Nobody compares to that -- not the national champion UNC team from 2005 (not quite the size or depth), and not anything from this current season. Ohio State has size and quickness but lacks the Tar Heels' offensive firepower and the depth. UCLA has no inside game. Ditto for Wisconsin. Kansas has everything the Tar Heels have ... minus the depth. Same for Florida.
North Carolina has just one weakness, but it's a big one: The Tar Heels don't play at their highest level on a consistent basis. That's a hard thing to prove -- show me a scale that measures effort or passion or toughness -- but I'll leave it at this: If the Tar Heels played at their highest level every time out, they wouldn't have finished the regular season with six losses. No way they would they have lost to Virginia Tech ... twice. North Carolina State? Georgia Tech? Those teams had no business beating the Tar Heels.
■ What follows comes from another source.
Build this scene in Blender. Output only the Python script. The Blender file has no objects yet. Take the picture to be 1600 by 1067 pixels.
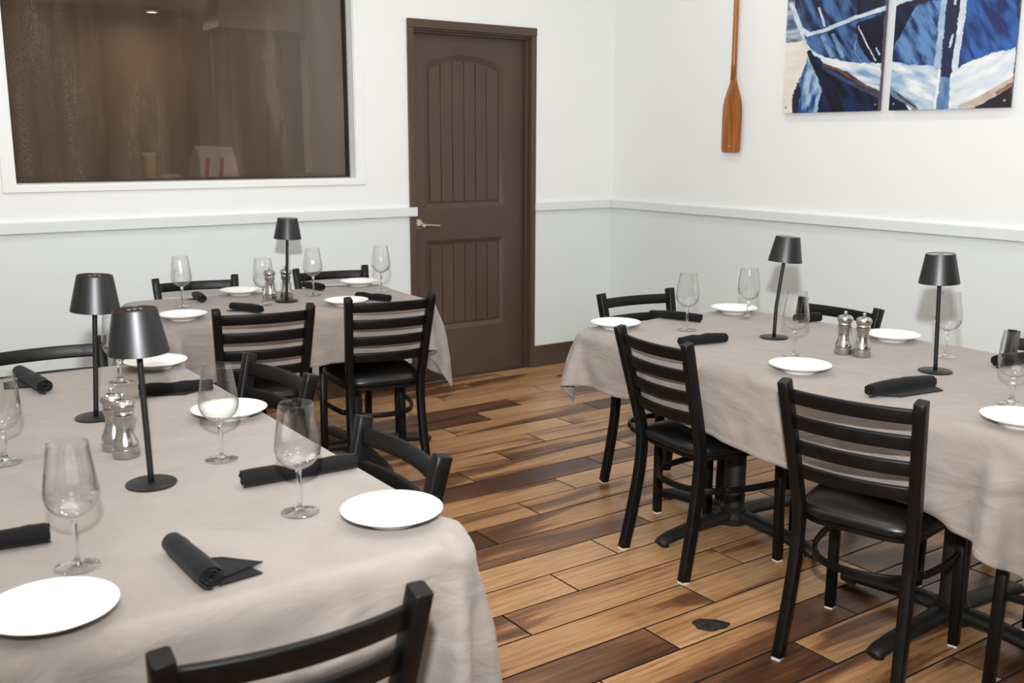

When UNC is right, everyone else is wrong. The Tar Heels finished atop the highest-rated RPI league in the country, the ACC, and went outside the conference to play four of the RPI's top 13 teams: Ohio State, Tennessee, Kentucky, Arizona.
And North Carolina blew out those four teams by an average of 15.8 points.
The Tar Heels blow out lots of teams. Why? Because they're darned near perfect. Their 18.6-point average margin of victory leads the country. They are second in scoring at 87.1 ppg, but not because they shoot indiscriminately (50.2 percent from the floor, fifth nationally) or play no defense (41.1 percent field-goal defense, third in the ACC). They are also among national leaders in rebounding margin, steals, assists and blocked shots.
In other words, North Carolina scores better than you, defends better than you, rebounds better than you, passes better than you and blocks more shots than you.
Something is amiss, however. How will you know if something remains amiss during the NCAA Tournament?
Simple: You'll know if someone other than UNC wins the whole thing.